Task:
Reproduce the listing that follows with no differences at all.

## start Provided data

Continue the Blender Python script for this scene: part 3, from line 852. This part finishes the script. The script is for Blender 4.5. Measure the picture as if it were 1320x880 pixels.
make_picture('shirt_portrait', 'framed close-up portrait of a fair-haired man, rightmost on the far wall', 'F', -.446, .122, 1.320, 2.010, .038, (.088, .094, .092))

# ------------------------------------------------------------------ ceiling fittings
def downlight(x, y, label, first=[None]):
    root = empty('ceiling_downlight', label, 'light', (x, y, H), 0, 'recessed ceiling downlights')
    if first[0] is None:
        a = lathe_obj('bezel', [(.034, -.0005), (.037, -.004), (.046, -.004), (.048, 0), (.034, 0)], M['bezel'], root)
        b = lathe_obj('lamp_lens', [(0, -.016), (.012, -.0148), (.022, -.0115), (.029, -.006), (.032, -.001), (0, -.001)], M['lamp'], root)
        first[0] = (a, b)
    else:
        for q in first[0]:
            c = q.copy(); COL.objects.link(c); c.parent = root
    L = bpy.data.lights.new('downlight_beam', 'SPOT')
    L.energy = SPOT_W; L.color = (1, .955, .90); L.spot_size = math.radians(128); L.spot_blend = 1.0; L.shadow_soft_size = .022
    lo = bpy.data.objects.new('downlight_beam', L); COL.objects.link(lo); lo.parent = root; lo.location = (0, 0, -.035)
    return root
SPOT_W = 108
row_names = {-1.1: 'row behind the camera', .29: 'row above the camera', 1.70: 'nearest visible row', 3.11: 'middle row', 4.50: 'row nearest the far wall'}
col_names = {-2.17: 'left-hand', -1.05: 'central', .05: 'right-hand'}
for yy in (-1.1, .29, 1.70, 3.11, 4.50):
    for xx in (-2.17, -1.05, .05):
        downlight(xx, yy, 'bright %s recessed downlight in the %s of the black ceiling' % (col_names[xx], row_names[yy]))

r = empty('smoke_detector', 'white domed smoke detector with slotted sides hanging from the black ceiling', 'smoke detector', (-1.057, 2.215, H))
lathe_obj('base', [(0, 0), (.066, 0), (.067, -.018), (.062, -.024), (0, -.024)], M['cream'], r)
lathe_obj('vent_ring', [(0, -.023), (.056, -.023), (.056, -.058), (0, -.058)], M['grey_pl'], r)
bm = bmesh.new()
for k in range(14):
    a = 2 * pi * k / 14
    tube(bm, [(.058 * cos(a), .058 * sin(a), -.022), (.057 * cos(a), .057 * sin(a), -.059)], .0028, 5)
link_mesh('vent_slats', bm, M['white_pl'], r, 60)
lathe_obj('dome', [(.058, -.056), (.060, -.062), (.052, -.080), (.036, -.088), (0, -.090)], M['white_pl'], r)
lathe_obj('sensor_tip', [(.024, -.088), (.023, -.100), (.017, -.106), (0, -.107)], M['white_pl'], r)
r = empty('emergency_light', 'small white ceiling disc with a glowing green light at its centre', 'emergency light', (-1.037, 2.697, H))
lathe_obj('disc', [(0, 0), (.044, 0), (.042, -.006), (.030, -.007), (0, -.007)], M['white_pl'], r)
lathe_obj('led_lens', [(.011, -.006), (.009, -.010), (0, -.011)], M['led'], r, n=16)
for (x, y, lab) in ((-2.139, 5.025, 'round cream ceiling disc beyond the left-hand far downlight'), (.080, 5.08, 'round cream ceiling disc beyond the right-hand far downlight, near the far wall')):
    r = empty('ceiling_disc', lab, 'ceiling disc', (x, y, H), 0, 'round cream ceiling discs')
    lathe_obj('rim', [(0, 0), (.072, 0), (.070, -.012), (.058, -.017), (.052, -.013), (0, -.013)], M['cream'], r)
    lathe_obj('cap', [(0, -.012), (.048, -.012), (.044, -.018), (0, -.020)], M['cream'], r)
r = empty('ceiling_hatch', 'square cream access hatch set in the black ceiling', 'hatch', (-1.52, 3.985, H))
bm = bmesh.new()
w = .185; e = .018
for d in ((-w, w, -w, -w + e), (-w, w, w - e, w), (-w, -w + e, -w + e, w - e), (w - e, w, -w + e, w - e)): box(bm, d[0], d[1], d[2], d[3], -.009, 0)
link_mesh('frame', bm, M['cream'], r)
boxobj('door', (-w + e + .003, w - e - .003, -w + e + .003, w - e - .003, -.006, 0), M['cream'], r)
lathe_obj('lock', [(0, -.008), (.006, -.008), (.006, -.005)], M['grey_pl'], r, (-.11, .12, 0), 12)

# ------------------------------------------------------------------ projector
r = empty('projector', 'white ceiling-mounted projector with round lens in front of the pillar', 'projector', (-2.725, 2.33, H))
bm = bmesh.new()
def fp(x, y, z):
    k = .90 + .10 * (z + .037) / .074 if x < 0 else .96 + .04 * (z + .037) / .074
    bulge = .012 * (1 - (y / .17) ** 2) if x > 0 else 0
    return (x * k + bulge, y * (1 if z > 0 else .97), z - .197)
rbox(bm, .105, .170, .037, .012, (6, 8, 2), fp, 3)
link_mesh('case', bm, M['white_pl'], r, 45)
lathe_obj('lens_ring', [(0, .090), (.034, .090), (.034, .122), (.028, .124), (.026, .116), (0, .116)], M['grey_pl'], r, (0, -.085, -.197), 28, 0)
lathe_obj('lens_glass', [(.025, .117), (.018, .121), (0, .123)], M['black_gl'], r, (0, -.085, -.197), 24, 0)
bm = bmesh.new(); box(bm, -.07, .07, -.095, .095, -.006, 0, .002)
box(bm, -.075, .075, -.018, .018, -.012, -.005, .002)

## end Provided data

Task result:
Continue the Blender Python script for this scene: part 3, from line 852. This part finishes the script. The script is for Blender 4.5. Measure the picture as if it were 1320x880 pixels.
make_picture('shirt_portrait', 'framed close-up portrait of a fair-haired man, rightmost on the far wall', 'F', -.446, .122, 1.320, 2.010, .038, (.088, .094, .092))

# ------------------------------------------------------------------ ceiling fittings
def downlight(x, y, label, first=[None]):
    root = empty('ceiling_downlight', label, 'light', (x, y, H), 0, 'recessed ceiling downlights')
    if first[0] is None:
        a = lathe_obj('bezel', [(.034, -.0005), (.037, -.004), (.046, -.004), (.048, 0), (.034, 0)], M['bezel'], root)
        b = lathe_obj('lamp_lens', [(0, -.016), (.012, -.0148), (.022, -.0115), (.029, -.006), (.032, -.001), (0, -.001)], M['lamp'], root)
        first[0] = (a, b)
    else:
        for q in first[0]:
            c = q.copy(); COL.objects.link(c); c.parent = root
    L = bpy.data.lights.new('downlight_beam', 'SPOT')
    L.energy = SPOT_W; L.color = (1, .955, .90); L.spot_size = math.radians(128); L.spot_blend = 1.0; L.shadow_soft_size = .022
    lo = bpy.data.objects.new('downlight_beam', L); COL.objects.link(lo); lo.parent = root; lo.location = (0, 0, -.035)
    return root
SPOT_W = 108
row_names = {-1.1: 'row behind the camera', .29: 'row above the camera', 1.70: 'nearest visible row', 3.11: 'middle row', 4.50: 'row nearest the far wall'}
col_names = {-2.17: 'left-hand', -1.05: 'central', .05: 'right-hand'}
for yy in (-1.1, .29, 1.70, 3.11, 4.50):
    for xx in (-2.17, -1.05, .05):
        downlight(xx, yy, 'bright %s recessed downlight in the %s of the black ceiling' % (col_names[xx], row_names[yy]))

r = empty('smoke_detector', 'white domed smoke detector with slotted sides hanging from the black ceiling', 'smoke detector', (-1.057, 2.215, H))
lathe_obj('base', [(0, 0), (.066, 0), (.067, -.018), (.062, -.024), (0, -.024)], M['cream'], r)
lathe_obj('vent_ring', [(0, -.023), (.056, -.023), (.056, -.058), (0, -.058)], M['grey_pl'], r)
bm = bmesh.new()
for k in range(14):
    a = 2 * pi * k / 14
    tube(bm, [(.058 * cos(a), .058 * sin(a), -.022), (.057 * cos(a), .057 * sin(a), -.059)], .0028, 5)
link_mesh('vent_slats', bm, M['white_pl'], r, 60)
lathe_obj('dome', [(.058, -.056), (.060, -.062), (.052, -.080), (.036, -.088), (0, -.090)], M['white_pl'], r)
lathe_obj('sensor_tip', [(.024, -.088), (.023, -.100), (.017, -.106), (0, -.107)], M['white_pl'], r)
r = empty('emergency_light', 'small white ceiling disc with a glowing green light at its centre', 'emergency light', (-1.037, 2.697, H))
lathe_obj('disc', [(0, 0), (.044, 0), (.042, -.006), (.030, -.007), (0, -.007)], M['white_pl'], r)
lathe_obj('led_lens', [(.011, -.006), (.009, -.010), (0, -.011)], M['led'], r, n=16)
for (x, y, lab) in ((-2.139, 5.025, 'round cream ceiling disc beyond the left-hand far downlight'), (.080, 5.08, 'round cream ceiling disc beyond the right-hand far downlight, near the far wall')):
    r = empty('ceiling_disc', lab, 'ceiling disc', (x, y, H), 0, 'round cream ceiling discs')
    lathe_obj('rim', [(0, 0), (.072, 0), (.070, -.012), (.058, -.017), (.052, -.013), (0, -.013)], M['cream'], r)
    lathe_obj('cap', [(0, -.012), (.048, -.012), (.044, -.018), (0, -.020)], M['cream'], r)
r = empty('ceiling_hatch', 'square cream access hatch set in the black ceiling', 'hatch', (-1.52, 3.985, H))
bm = bmesh.new()
w = .185; e = .018
for d in ((-w, w, -w, -w + e), (-w, w, w - e, w), (-w, -w + e, -w + e, w - e), (w - e, w, -w + e, w - e)): box(bm, d[0], d[1], d[2], d[3], -.009, 0)
link_mesh('frame', bm, M['cream'], r)
boxobj('door', (-w + e + .003, w - e - .003, -w + e + .003, w - e - .003, -.006, 0), M['cream'], r)
lathe_obj('lock', [(0, -.008), (.006, -.008), (.006, -.005)], M['grey_pl'], r, (-.11, .12, 0), 12)

# ------------------------------------------------------------------ projector
r = empty('projector', 'white ceiling-mounted projector with round lens in front of the pillar', 'projector', (-2.725, 2.33, H))
bm = bmesh.new()
def fp(x, y, z):
    k = .90 + .10 * (z + .037) / .074 if x < 0 else .96 + .04 * (z + .037) / .074
    bulge = .012 * (1 - (y / .17) ** 2) if x > 0 else 0
    return (x * k + bulge, y * (1 if z > 0 else .97), z - .197)
rbox(bm, .105, .170, .037, .012, (6, 8, 2), fp, 3)
link_mesh('case', bm, M['white_pl'], r, 45)
lathe_obj('lens_ring', [(0, .090), (.034, .090), (.034, .122), (.028, .124), (.026, .116), (0, .116)], M['grey_pl'], r, (0, -.085, -.197), 28, 0)
lathe_obj('lens_glass', [(.025, .117), (.018, .121), (0, .123)], M['black_gl'], r, (0, -.085, -.197), 24, 0)
bm = bmesh.new(); box(bm, -.07, .07, -.095, .095, -.006, 0, .002)
box(bm, -.075, .075, -.018, .018, -.012, -.005, .002)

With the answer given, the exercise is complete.